When I was a little fella I remember watching tv withy my family. Although I was really young some of those images are still so vivid. One particular image that made a major impression on me was the opening of King Fu, a made for television martial arts series starring David Carradine. In the opening he was walking toward the screen with the dessert sands stirred up by his bare feet. For me, that was such an awesome arrival. It was epic and humble at the same time. Oftentimes, that is how I see me journey as an artist
As an undergrad, I was told by a university professor that my “success is inevitable because this Alabama red clay is rich with the blood or your ancestors.” That quote inspired me. This Alabama red clay soil has been with me wherever I’ve moved over the course of my life. Eventually it guided me back to these red-clayed roots of my curiously nomistic Alabama rising.
Red clay was the pathway of my childhood. I’ve dyed fabrics with red clay, tinted wood, made pots, eaten it, used it as a mud mask, had mud/dirt fights, and made bricks. This red clay that caked on our shoes, stained our clothes, and the bottoms of our feet has taken on a powerful significance as it relates to my story and ancestral unfolding. I found that I could sculpt the unforgiving substance with water and brushes to build space on a flat surface. The clay responds very different from paints in that I mix the dry with the wet directly on the surface of the paper. The permanence is supreme. The paper is dyed by the iron oxides in the soil. The nature of red clay gives me the feeling that I’m painting with a living substance.

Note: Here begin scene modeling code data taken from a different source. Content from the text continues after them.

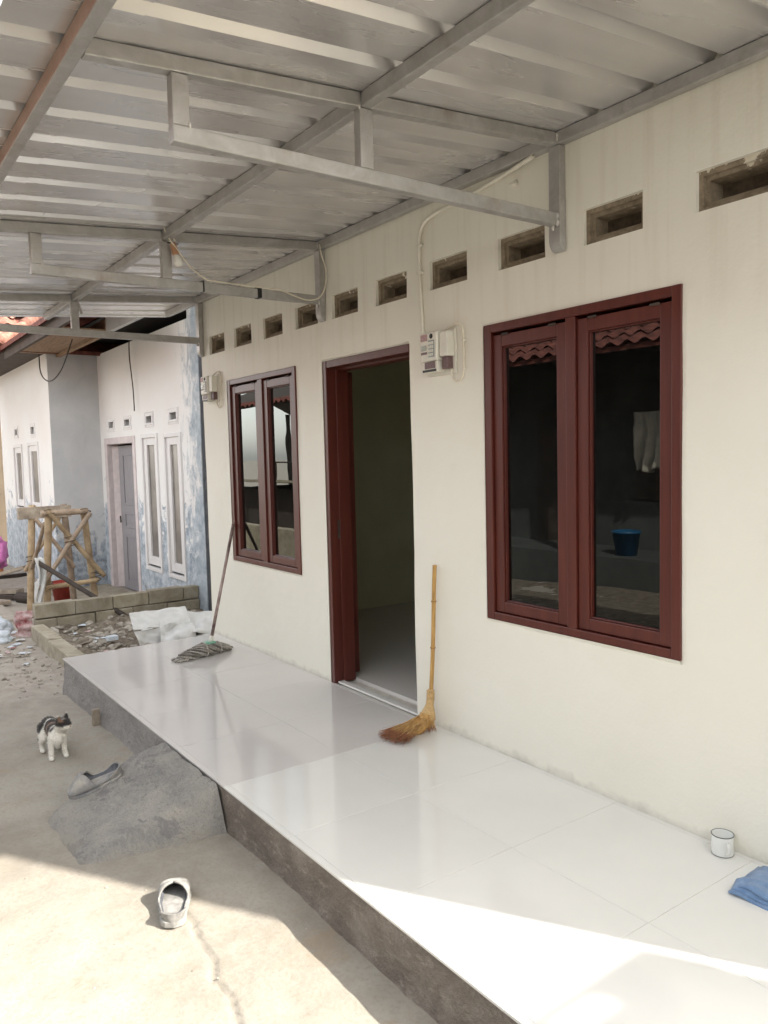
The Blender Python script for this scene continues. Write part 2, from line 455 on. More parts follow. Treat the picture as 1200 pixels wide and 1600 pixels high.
    M['soil'] = simple('rubble_soil', (.16, .125, .09), .95, .5, 14, .8, .02, c2=(.30, .25, .19), world=True)
    M['bamboo_old'] = simple('bamboo_old', (.30, .20, .115), .65, .35, 7, .25, c2=(.46, .345, .215), rnd=.2)
    M['bamboo_dull'] = simple('bamboo_dull', (.26, .18, .125), .7, .35, 7, .25, c2=(.40, .31, .23), rnd=.2)
    M['rope'] = simple('rope', (.12, .09, .06), .9, .3, 60, .3)
    M['sack'] = simple('white_sack', (.66, .66, .645), .55, .08, 10, .2, c2=(.76, .76, .75))
    M['plastic_bag'] = simple('plastic_bag', (.60, .66, .72), .3, .12, 10, .2)
    M['red_pack'] = simple('red_packet', (.40, .03, .045), .35, .3, 14, .1, c2=(.70, .62, .60))
    M['pink_bag'] = simple('pink_bag', (.55, .16, .40), .45, .2, 12, .2)
    M['red_bucket'] = simple('red_bucket', (.30, .035, .022), .45, .2, 12, .1)
    M['blue_bucket'] = simple('blue_bucket', (.015, .09, .19), .4, .1, 10, 0)
    M['yellow_wall'] = simple('ochre_wall', (.09, .068, .045), .85, .15, 3, .2)
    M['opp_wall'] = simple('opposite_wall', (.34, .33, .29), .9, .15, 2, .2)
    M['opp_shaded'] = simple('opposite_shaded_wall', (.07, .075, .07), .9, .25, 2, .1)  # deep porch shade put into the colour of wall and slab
    M['shirt'] = simple('shirt_cloth', (.40, .37, .31), .9, .2, 8, .2)
    M['east_wall'] = simple('east_wall', (.62, .58, .50), .85, .1, 2, .2)
    M['leaf'] = simple('leaf', (.06, .11, .03), .6, .5, 6, 0)
    # fur: colours from the vertex attribute
    t = NT('fur'); a = t.n('VertexColor', layer_name='fur'); f = t.noise(t.coord(False, (1, 1, 1)), 160, 3)
    t.col(t.mix(1.0, a.outputs[0], t.ramp(f, [(.3, .72), (.7, 1.1)]), 'MULTIPLY')); t.rough(.85); t.bump(f, .6, .004)
    t.b.inputs['Sheen Weight'].default_value = .25; M['fur'] = t.m
build_materials()

# ================================================================== GROUND
def gh(x, y):
    if x > 0: b = -.205
    elif x > -2: b = -.205 - .035 * smooth(0, -2, x)
    elif x > -5.4: b = -.24 - .13 * smooth(-2, -5.4, x)
    else: b = -.37 - .06 * smooth(-5.4, -6.4, x)
    return b
CRACK = [(.50, -1.64), (.58, -1.647), (.66, -1.665), (.749, -1.673), (.82, -1.668), (.87, -1.69), (.93, -1.715), (.972, -1.707), (1.02, -1.70), (1.066, -1.712), (1.11, -1.725), (1.16, -1.734), (1.25, -1.75)]
def crack(x, y):
    best = 9
    if x < .48 or x > 1.27 or y > -1.55 or y < -1.85: return 0
    for i in range(len(CRACK) - 1):
        a = CRACK[i]; b = CRACK[i + 1]
        if x < a[0] - .03 or x > b[0] + .03: continue
        dx = b[0] - a[0]; dy = b[1] - a[1]
        t = max(0, min(1, ((x - a[0]) * dx + (y - a[1]) * dy) / (dx * dx + dy * dy)))
        best = min(best, math.hypot(x - a[0] - t * dx, y - a[1] - t * dy))
    wd = .006 + .004 * nz(x * 14, y * 14) + .003 * smooth(.5, .9, x)
    return -.012 * (1 - smooth(wd * .5, wd + .006, best))
def ground_z(x, y):
    near = 1 - smooth(4, 14, math.hypot(x, y + 1))
    z = gh(x, y) + near * (.010 * fbm(x * 1.3, y * 1.3, 3) + .0045 * fbm(x * 6, y * 6, 9))
    rough = smooth(-1.8, -3.6, x) * near
    z += rough * (.018 * fbm(x * 3.5, y * 3.5, 5) + .008 * fbm(x * 11, y * 11, 2))
    z += .05 * math.exp(-((x + 5.5) ** 2 + (y + 1.25) ** 2) / .35)
    return z + crack(x, y)
def axis_pts(segs):
    out = []
    for (a, b, st) in segs:
        n = max(1, round((b - a) / st)); out += [a + (b - a) * i / n for i in range(n)]
    out.append(segs[-1][1]); return out
gx = axis_pts([(-400, -60, 40), (-60, -16, 4), (-16, -7, .5), (-7, -2.6, .05), (-2.6, -.9, .03), (-.9, 1.75, .0115), (1.75, 4, .1), (4, 12, 1), (12, 60, 6), (60, 400, 40)])
gy = axis_pts([(-400, -60, 40), (-60, -12, 4), (-12, -4, .5), (-4, -2.6, .08), (-2.6, -1.15, .0115), (-1.15, 1.0, .06), (1.0, 8, .7), (8, 60, 6), (60, 400, 40)])
gmb = MB()
gv = [(x, y, ground_z(x, y)) for y in gy for x in gx]
nxg = len(gx)
gmb.add(gv, [(j * nxg + i, j * nxg + i + 1, (j + 1) * nxg + i + 1, (j + 1) * nxg + i) for j in range(len(gy) - 1) for i in range(nxg - 1)])
ground = gmb.build('ground', M['ground'], smooth=True, fixn=False)
kind(ground, 'structure', 'sandy concrete yard with a winding crack')

# ================================================================== PORCH
PX0, PX1, PY = -2.955, 3.03, -1.255
porch = empty('porch_floor', (0, 0, 0)); kind(porch, 'structure', 'raised tiled porch with cement plinth')
def plinth_fn():
    mb = MB(); n = 130
    xs = [PX0 + (PX1 - PX0) * i / n for i in range(n + 1)]
    vs = []; fs = []
    zs = [-.011, -.05, -.09, -.13, -.17, -.21, -.25, -.34]
    for x in xs:
        for k, z in enumerate(zs):
            off = .010 * fbm(x * 3, z * 9, 1) + .006 * fbm(x * 14, z * 20, 4) + (.0 if k < 5 else -.006 * k * .4)
            vs.append((x, PY + .006 + off * (1 if k else .15), z))
    nz_ = len(zs)
    for i in range(n):
        for k in range(nz_ - 1):
            a = i * nz_ + k; fs.append((a, a + nz_, a + nz_ + 1, a + 1))
    mb.add(vs, fs)
    # west end and body
    vs = []; fs = []
    m2 = 26
    for j in range(m2 + 1):
        y = PY + .01 + (0 - PY) * j / m2
        for k, z in enumerate(zs):
            vs.append((PX0 + .006 + .008 * fbm(y * 4, z * 9, 7) * (1 if k else .2), y, z))
    for j in range(m2):
        for k in range(nz_ - 1):
            a = j * nz_ + k; fs.append((a, a + 1, a + nz_ + 1, a + nz_))
    mb.add(vs, fs)
    mb.box(PX0 + .03, PX1, PY + .03, .14, -.34, -.0125)
    return mb
plinth_fn().build('plinth', M['render'], porch, smooth=True)
MB().box(PX0 + .004, PX1, PY + .004, .0, -.0125, -.0022).build('grout_bed', M['grout'], porch)
tile_cache = {}
def tile(x0, x1, y0, y1, mt):
    k = (round(x1 - x0, 4), round(y1 - y0, 4), mt)
    if k not in tile_cache:
        g = .0009; me = MB().box(g, x1 - x0 - g, g, y1 - y0 - g, -.009, 0).mesh('tile')
        me.materials.append(M[mt]); tile_cache[k] = me
    o = link('tile', tile_cache[k], porch, .0008, (x0, y0, random.uniform(-.0003, .0003)))
ycuts = [PY, -1.225, -.625, -.025, .0]
xr = [0, .6, 1.2, 1.8, 2.4, 3.0, 3.03]
xl = [PX0, -2.4, -1.8, -1.2, -.6, 0]
for xs_, mt in ((xr, 'tile_white'), (xl, 'tile_rose')):
    for i in range(len(xs_) - 1):
        for j in range(len(ycuts) - 1):
            tile(xs_[i], xs_[i + 1], ycuts[j], ycuts[j + 1], mt)

# ================================================================== CEMENT RAMP
def ramp_z(x, y):
    t = (-1.265 - y) / .66
    top = -.014 - .205 * max(t, 0) + .008 * math.sin(t * 3.1)
    xl = -.90 + .20 * max(0, t) ** 2.5 + .05 * nz(y * 6, 2)
    lw = smooth(xl, xl + .13, x)                       # thins out to the west
    xe = .01 - .09 * t + .012 * nz(y * 9, 5)
    rw = 1 - smooth(xe - .085, xe + .055, x)
    g = gh(x, y) - .022
    z = g + (top - g) * lw * rw
    z += (.012 * fbm(x * 4, y * 4, 3) + .007 * fbm(x * 15, y * 15, 8) + .008 * abs(nz(x * 9 + y * 4, y * 14, 5)) + .0035 * fbm(x * 45, y * 45, 1)) * min(1, 1.2 * lw * rw)
    return z - .05 * smooth(.90 + .06 * nz(x * 6, 4), 1.0, t)
def ramp_mb():
    mb = MB(); mb.grid(220, 120, lambda u, v: (lambda x, y: (x, y, ramp_z(x, y)))(-1.45 + u * 1.55, -1.262 - v * .66)); return mb
ramp = ramp_mb().build('cement_ramp', M['ramp'], smooth=True); kind(ramp, 'structure', 'rough grey cement ramp against the porch')

# ================================================================== THE HOUSE
house = empty('house', (0, 0, -.2)); tag(house, 'single-storey cream house with maroon windows and open doorway', 'house')
def hb(mb, name, mt, parent=house, **k):
    o = mb.build(name, mt, None, **k)
    o.parent = parent
    if parent is house: o.location = o.location - Vector((0, 0, -.2))
    return o
vents_x = [1.551, 1.032, .524, .013, -.480, -.955, -1.420, -1.900, -2.388, -2.860]
WX0, WX1, WZ1, WT = -3.03, 3.03, 2.98, .15
holes = [(v, v + .293, 2.338, 2.484) for v in vents_x] + [(2.07, 2.363, 2.338, 2.484), (2.58, 2.873, 2.338, 2.484)]
DOOR = (-1.078, -.172, -.01, 2.088); holes.append(DOOR)
WR = (.425, 1.50, .666, 2.095); WL = (-2.53, -1.44, .672, 2.10)
holes += [WR, WL]
def wall_with_holes(x0, x1, z0, z1, holes, y0, y1, wav=0.0):
    xs = sorted(set([x0, x1] + [h[0] for h in holes] + [h[1] for h in holes] + [x0 + (x1 - x0) * i / 60 for i in range(1, 60)]))
    zs = sorted(set([z0, z1] + [h[2] for h in holes] + [h[3] for h in holes] + [z0 + (z1 - z0) * i / 28 for i in range(1, 28)]))
    xs = [x for i, x in enumerate(xs) if i == 0 or x - xs[i - 1] > 1e-4]; zs = [z for i, z in enumerate(zs) if i == 0 or z - zs[i - 1] > 1e-4]
    def inh(x, z): return any(h[0] < x < h[1] and h[2] < z < h[3] for h in holes)
    mb = MB(); nx = len(xs); idx = {}
    cell = [[not inh((xs[i] + xs[i + 1]) / 2, (zs[k] + zs[k + 1]) / 2) for k in range(len(zs) - 1)] for i in range(nx - 1)]
    for i, x in enumerate(xs):
        for k, z in enumerate(zs):
            idx[i, k, 0] = len(mb.v); mb.v.append((x, y0 + wav * fbm(x * 1.2, z * 1.2, 2), z))
            idx[i, k, 1] = len(mb.v); mb.v.append((x, y1, z))
    def face(*q): mb.f.append(q); mb.mi.append(0)
    for i in range(nx - 1):
        for k in range(len(zs) - 1):
            if not cell[i][k]: continue
            face(idx[i, k, 0], idx[i + 1, k, 0], idx[i + 1, k + 1, 0], idx[i, k + 1, 0])
            face(idx[i, k, 1], idx[i, k + 1, 1], idx[i + 1, k + 1, 1], idx[i + 1, k, 1])
            if i == 0 or not cell[i - 1][k]: face(idx[i, k, 0], idx[i, k + 1, 0], idx[i, k + 1, 1], idx[i, k, 1])
            if i == nx - 2 or not cell[i + 1][k]: face(idx[i + 1, k, 0], idx[i + 1, k, 1], idx[i + 1, k + 1, 1], idx[i + 1, k + 1, 0])
            if k == 0 or not cell[i][k - 1]: face(idx[i, k, 0], idx[i, k, 1], idx[i + 1, k, 1], idx[i + 1, k, 0])
            if k == len(zs) - 2 or not cell[i][k + 1]: face(idx[i, k + 1, 0], idx[i + 1, k + 1, 0], idx[i + 1, k + 1, 1], idx[i, k + 1, 1])
    return mb
hb(wall_with_holes(WX0, WX1, -.22, WZ1, holes, 0, WT, .006), 'front_wall', M['cream'], fixn=False)
# remaining shell
hb(MB().box(WX0, WX0 + .12, WT + .002, 5.0, -.34, WZ1), 'west_wall', M['interior'])
hb(MB().box(WX1 - .12, WX1, WT + .002, 5.0, -.34, WZ1), 'east_wall', M['cream'])
hb(MB().box(WX0 + .121, WX1 - .121, 4.88, 5.0, -.34, WZ1), 'back_wall', M['interior'])
hb(MB().box(.12, .22, WT + .002, 4.87, -.2, WZ1), 'partition_wall', M['interior'])
hb(MB().box(WX0 + .122, WX1 - .122, WT + .004, 4.87, -.3, .012), 'room_floor', M['tile_rose'])
hb(MB().box(WX0 + .001, WX1 - .001, .001, 4.999, WZ1 + .002, WZ1 + .05), 'ceiling', M['interior'])
rf = MB(); rf.prism([(-.02, 3.035), (2.5, 5.3), (5.3, 3.0), (5.3, 3.1), (2.5, 5.42), (-.02, 3.13)], 0, WX0 - .1, WX1 + .06)
hb(rf, 'roof', M['clay'])
hb(MB().prism([(.05, 3.04), (4.95, 3.04), (2.5, 5.2)], 0, WX0 + .05, WX0 + .15), 'gable', M['cream'])
hb(MB().prism([(.05, 3.04), (4.95, 3.04), (2.5, 5.2)], 0, WX1 - .15, WX1 - .05), 'gable', M['cream'])

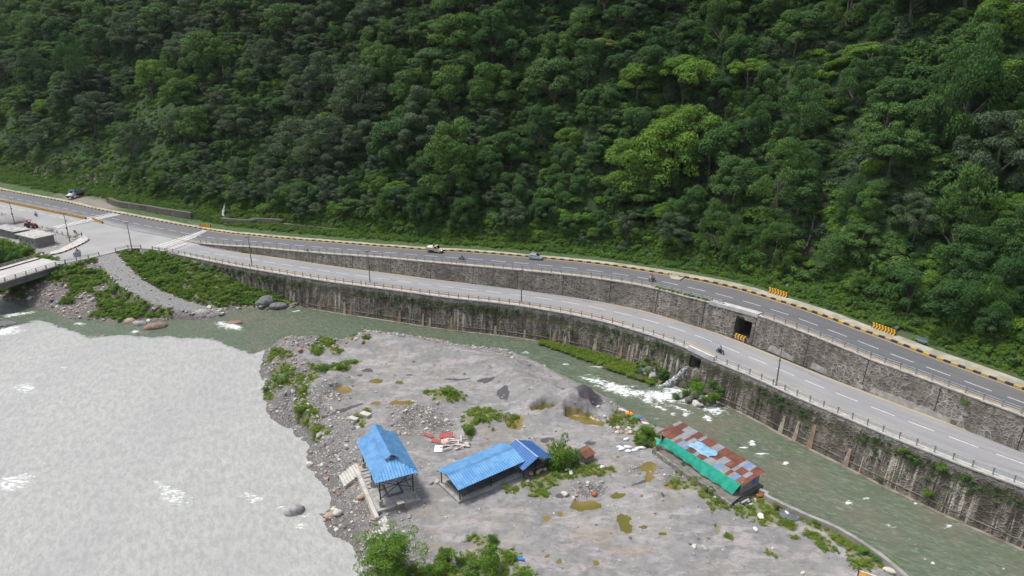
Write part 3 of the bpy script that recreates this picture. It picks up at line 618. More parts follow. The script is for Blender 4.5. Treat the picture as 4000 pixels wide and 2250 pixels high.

“We are linked by blood, and blood is memory without language.” Joyce Carol Oates
And that I receive as the truth that drives my work. Iron oxide gives the clay its red coloring. Iron is the essential element for blood production. Blood is the sacred force in man and beast – the ultimate sacrificial substance, representing life itself. Blood is a charged element that symbolically marks my work. Iron is present in blood and as oxides in the clay. Iron, also present in much of my work was used in building material, tools, and shackles. Iron serves as a viable conductor.
In my upbringing saddled with the binary history of the American south, I was faced with the peculiar positionality of the “Black body” and its usage in that history. “In my work, I contend with the duality, the double consciousness, of the “black body” and the mystery of dark matter, the most prevalent and least understood matter in the universe. Having been referred to as black gold, people of color in America were flattened into the monolith of projected nuances and chattel property. Take that and butt it up against the human experience of living while driven by an ancestral spiritual connection and survival. What you get is a people with the will of the gods. My ancestors spilled their lifeblood from the womb of the mother to the altars of this southern soil. My work honors the life/clay/blood connection of past to future. My work is a conduit and I am on on this path for life. Sacrifices activate the divine. The divine is the source of re-memberance, resurrection, redemption, and restoration. My artwork operates as a sacrament on those pillars, an invocation to reconnect to the sanctity of life. This is blood work.